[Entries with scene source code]
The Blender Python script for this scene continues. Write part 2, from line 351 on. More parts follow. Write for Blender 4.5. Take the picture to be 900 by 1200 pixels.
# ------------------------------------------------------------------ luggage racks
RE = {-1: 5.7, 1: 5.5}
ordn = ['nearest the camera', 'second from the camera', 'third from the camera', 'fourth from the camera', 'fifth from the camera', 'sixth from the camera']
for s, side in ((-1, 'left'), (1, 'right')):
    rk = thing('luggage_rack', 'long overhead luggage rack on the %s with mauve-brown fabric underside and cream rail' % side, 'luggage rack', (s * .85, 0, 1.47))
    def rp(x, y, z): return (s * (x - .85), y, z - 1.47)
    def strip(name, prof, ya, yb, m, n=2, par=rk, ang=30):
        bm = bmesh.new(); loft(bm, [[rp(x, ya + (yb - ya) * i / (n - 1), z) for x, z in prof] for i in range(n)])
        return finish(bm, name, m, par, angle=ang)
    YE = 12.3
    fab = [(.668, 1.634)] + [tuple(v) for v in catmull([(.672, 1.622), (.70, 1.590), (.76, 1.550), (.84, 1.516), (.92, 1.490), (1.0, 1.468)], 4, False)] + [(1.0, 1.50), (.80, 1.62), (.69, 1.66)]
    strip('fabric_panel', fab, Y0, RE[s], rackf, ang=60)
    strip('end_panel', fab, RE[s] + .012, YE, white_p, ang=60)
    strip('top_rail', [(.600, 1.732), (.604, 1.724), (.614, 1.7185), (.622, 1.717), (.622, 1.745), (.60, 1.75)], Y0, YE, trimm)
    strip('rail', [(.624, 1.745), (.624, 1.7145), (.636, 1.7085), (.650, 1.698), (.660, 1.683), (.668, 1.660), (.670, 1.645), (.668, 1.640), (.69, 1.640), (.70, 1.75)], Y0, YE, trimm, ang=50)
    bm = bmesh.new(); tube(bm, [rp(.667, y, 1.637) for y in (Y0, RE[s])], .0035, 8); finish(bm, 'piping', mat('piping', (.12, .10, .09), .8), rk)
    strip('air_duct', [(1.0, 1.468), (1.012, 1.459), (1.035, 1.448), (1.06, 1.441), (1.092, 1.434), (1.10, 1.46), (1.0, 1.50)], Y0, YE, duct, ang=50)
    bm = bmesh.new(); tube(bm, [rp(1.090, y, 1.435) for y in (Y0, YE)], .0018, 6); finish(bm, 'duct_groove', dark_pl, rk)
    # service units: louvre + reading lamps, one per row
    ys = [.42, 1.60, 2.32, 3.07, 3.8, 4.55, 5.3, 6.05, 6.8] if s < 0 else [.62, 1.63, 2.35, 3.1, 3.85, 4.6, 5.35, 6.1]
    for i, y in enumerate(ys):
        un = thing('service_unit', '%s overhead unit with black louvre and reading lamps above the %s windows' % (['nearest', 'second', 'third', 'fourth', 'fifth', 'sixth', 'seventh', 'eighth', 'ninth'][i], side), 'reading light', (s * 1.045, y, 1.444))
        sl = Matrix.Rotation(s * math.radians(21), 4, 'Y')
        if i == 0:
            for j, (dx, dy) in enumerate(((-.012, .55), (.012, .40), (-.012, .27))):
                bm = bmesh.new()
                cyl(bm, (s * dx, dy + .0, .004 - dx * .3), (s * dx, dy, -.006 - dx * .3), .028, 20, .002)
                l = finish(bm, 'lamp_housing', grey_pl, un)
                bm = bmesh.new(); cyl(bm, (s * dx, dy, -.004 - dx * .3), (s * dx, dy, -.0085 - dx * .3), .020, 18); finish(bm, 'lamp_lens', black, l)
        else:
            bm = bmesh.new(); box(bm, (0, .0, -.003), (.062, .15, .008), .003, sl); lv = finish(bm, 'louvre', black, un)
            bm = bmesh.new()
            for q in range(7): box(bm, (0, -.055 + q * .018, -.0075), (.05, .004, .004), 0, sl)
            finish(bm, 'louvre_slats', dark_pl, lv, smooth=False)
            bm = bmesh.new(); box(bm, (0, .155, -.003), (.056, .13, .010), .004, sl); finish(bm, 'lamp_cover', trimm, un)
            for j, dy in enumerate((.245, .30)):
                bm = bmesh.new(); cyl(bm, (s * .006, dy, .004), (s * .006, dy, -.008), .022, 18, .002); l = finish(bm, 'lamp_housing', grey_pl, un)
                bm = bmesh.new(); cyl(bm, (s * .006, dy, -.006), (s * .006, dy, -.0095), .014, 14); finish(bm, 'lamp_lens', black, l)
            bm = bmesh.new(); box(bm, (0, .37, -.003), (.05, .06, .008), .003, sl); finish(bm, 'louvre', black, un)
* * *
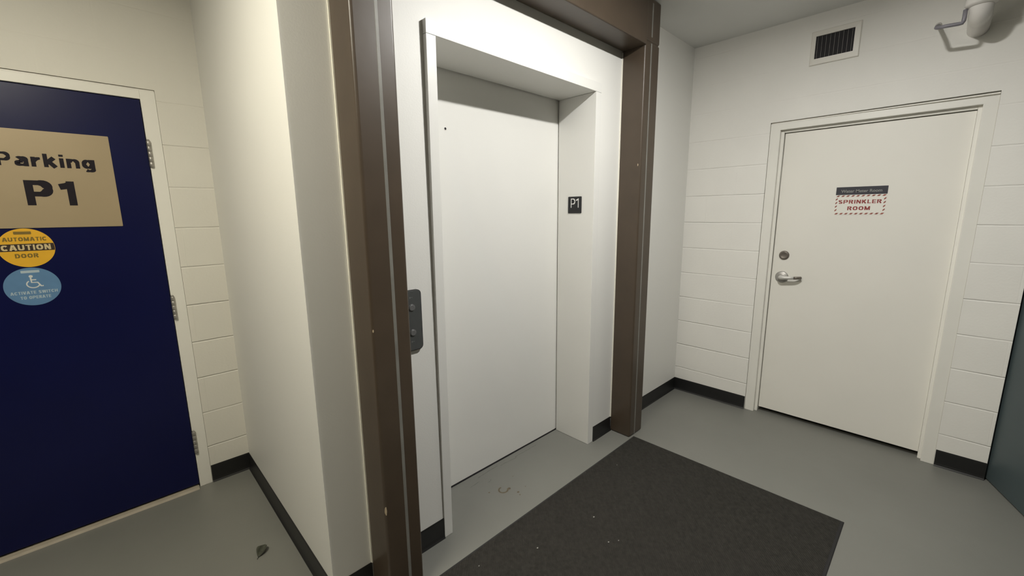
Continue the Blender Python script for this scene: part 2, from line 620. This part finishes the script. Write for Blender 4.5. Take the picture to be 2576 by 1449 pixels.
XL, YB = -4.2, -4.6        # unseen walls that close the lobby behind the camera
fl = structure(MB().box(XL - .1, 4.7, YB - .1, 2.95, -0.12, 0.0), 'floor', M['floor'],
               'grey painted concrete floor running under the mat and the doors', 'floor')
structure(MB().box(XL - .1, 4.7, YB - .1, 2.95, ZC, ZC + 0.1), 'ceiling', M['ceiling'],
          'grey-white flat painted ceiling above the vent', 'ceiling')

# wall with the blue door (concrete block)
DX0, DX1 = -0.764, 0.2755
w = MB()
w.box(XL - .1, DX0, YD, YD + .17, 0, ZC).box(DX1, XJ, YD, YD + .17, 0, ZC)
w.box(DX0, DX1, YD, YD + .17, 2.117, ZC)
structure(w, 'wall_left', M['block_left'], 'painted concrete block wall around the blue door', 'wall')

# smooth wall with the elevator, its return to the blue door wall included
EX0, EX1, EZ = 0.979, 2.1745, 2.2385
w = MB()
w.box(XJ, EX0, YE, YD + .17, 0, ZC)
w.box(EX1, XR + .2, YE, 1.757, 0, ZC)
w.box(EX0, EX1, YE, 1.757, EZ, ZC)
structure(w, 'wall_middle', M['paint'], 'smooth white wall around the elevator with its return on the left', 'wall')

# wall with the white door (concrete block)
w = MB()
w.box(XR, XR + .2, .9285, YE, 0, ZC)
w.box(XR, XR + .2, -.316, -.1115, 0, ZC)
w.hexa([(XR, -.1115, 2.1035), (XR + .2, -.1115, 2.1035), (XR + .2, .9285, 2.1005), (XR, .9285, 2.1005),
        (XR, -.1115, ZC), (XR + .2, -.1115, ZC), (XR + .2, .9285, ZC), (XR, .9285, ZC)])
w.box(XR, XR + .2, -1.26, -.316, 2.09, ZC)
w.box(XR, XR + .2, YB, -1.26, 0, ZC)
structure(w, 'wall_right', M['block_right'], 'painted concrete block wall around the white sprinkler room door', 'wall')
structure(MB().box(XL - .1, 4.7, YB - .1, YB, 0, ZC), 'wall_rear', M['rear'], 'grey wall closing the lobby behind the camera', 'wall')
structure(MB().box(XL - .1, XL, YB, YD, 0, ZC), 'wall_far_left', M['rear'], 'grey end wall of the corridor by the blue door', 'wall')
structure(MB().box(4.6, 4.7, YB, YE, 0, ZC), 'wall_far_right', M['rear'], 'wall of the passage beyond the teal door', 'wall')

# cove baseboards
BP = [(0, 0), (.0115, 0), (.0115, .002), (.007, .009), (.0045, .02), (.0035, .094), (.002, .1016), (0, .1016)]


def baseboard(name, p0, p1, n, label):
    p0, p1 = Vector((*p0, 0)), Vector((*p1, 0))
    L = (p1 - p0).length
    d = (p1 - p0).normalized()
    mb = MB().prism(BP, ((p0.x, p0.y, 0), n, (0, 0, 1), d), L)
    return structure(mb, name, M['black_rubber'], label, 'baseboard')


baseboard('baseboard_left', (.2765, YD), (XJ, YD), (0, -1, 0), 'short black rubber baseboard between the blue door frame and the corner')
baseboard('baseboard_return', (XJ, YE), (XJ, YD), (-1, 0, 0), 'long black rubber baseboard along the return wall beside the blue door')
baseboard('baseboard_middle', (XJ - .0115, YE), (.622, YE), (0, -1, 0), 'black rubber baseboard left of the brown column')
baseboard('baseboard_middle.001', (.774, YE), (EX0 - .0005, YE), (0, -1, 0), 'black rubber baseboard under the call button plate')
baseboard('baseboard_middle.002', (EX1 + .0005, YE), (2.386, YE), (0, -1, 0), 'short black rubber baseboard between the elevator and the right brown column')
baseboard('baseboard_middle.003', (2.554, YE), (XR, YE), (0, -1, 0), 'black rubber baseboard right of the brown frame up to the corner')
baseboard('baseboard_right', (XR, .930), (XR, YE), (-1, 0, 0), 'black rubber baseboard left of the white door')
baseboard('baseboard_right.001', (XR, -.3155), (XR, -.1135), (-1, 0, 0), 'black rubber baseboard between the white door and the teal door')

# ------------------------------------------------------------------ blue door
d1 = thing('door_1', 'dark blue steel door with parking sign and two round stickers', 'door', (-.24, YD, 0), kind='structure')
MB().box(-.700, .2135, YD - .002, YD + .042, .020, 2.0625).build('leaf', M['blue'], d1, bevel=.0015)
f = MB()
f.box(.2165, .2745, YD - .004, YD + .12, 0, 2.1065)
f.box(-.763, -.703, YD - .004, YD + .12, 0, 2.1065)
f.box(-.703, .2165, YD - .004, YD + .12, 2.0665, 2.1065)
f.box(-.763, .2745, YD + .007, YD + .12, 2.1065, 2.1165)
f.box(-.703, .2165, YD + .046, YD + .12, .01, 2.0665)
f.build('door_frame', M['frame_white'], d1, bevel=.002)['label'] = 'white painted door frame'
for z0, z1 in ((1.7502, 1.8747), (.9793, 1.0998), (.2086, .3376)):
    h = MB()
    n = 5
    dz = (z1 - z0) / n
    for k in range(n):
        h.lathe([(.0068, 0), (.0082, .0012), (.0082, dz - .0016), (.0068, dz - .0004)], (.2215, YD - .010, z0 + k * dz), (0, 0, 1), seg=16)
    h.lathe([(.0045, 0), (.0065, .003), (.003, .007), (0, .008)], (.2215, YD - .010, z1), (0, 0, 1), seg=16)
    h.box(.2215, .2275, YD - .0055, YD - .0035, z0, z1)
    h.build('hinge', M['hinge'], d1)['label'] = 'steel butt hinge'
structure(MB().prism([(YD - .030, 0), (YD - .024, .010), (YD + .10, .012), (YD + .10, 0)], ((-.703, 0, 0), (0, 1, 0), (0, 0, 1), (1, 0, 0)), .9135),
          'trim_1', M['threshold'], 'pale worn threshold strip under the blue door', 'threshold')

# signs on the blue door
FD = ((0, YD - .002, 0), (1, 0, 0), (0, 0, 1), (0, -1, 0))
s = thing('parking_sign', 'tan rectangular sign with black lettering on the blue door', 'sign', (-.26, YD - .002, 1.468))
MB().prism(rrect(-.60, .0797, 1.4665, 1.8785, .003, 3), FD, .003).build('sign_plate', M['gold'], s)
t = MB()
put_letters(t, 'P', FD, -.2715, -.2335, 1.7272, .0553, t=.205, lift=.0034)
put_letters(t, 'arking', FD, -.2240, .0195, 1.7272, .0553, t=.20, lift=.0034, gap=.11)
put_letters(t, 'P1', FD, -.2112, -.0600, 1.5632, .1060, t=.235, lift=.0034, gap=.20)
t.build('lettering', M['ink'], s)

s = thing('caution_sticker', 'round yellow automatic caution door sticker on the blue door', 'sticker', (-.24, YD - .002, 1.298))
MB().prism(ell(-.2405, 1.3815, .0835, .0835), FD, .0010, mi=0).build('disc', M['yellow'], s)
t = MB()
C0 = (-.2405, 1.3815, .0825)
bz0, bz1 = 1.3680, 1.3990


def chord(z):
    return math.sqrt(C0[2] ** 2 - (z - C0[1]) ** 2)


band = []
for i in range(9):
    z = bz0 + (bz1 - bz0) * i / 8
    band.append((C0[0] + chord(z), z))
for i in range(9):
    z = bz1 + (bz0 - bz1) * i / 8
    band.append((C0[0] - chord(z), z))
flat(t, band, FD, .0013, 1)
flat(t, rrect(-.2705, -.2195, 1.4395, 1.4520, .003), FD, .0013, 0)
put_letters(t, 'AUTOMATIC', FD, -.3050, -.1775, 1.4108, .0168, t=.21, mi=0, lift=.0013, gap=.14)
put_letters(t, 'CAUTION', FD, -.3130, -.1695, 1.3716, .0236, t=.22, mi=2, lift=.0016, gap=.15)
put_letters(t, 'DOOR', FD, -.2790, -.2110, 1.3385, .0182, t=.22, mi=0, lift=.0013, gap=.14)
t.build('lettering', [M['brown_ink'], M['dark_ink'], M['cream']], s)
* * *
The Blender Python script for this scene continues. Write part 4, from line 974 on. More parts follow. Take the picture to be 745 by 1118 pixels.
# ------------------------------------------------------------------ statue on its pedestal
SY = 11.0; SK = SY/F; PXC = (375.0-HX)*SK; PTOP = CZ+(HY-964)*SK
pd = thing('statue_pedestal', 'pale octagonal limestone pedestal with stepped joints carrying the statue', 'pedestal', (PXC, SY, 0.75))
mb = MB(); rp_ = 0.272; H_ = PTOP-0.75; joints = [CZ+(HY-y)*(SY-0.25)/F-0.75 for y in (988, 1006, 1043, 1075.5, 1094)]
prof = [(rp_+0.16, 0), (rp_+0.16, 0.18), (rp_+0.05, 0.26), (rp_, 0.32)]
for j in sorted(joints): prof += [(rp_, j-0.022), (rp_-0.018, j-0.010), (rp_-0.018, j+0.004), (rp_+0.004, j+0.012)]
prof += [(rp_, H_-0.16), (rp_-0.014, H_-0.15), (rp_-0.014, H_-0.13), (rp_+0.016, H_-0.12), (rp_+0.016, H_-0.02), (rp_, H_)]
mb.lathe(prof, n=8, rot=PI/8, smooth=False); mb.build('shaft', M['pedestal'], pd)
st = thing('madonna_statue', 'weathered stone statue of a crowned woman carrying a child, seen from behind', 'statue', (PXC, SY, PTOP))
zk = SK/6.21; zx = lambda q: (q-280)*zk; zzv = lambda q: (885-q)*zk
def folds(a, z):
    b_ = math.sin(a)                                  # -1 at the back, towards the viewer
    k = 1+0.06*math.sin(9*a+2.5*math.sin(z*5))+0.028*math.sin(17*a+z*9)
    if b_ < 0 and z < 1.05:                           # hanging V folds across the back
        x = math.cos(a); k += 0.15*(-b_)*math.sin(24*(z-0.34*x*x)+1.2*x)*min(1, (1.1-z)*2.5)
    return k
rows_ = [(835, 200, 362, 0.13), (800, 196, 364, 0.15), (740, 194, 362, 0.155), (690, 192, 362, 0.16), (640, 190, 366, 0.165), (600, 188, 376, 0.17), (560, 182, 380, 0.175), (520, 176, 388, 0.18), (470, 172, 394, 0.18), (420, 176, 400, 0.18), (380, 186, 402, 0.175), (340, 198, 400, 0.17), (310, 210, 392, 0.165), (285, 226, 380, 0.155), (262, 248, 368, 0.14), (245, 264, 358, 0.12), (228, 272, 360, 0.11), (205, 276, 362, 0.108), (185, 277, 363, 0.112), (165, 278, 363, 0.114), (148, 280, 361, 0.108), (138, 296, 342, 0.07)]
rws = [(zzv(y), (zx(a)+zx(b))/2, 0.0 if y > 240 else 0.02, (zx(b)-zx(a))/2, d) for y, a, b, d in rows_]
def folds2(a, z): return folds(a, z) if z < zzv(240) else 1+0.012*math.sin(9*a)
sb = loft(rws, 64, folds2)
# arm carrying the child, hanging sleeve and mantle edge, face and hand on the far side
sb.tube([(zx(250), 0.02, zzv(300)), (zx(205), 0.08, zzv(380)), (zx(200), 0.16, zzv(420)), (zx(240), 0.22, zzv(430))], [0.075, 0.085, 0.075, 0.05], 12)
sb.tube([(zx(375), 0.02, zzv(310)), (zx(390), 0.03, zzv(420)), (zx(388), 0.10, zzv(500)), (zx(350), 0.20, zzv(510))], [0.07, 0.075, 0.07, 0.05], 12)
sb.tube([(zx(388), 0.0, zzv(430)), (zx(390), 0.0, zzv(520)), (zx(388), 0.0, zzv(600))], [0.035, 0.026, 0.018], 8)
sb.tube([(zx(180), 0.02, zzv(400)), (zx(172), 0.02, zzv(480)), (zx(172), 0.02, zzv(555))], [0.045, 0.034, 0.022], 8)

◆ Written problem
Between the line containing "Continue the Blender" and the line containing "structure(w, 'wall_left', M['block_left'], 'painted" lies the part to return. Return it exactly, counting both of those lines.

◆ Written reply
Continue the Blender Python script for this scene: part 2, from line 620. This part finishes the script. Write for Blender 4.5. Take the picture to be 2576 by 1449 pixels.
XL, YB = -4.2, -4.6        # unseen walls that close the lobby behind the camera
fl = structure(MB().box(XL - .1, 4.7, YB - .1, 2.95, -0.12, 0.0), 'floor', M['floor'],
               'grey painted concrete floor running under the mat and the doors', 'floor')
structure(MB().box(XL - .1, 4.7, YB - .1, 2.95, ZC, ZC + 0.1), 'ceiling', M['ceiling'],
          'grey-white flat painted ceiling above the vent', 'ceiling')

# wall with the blue door (concrete block)
DX0, DX1 = -0.764, 0.2755
w = MB()
w.box(XL - .1, DX0, YD, YD + .17, 0, ZC).box(DX1, XJ, YD, YD + .17, 0, ZC)
w.box(DX0, DX1, YD, YD + .17, 2.117, ZC)
structure(w, 'wall_left', M['block_left'], 'painted concrete block wall around the blue door', 'wall')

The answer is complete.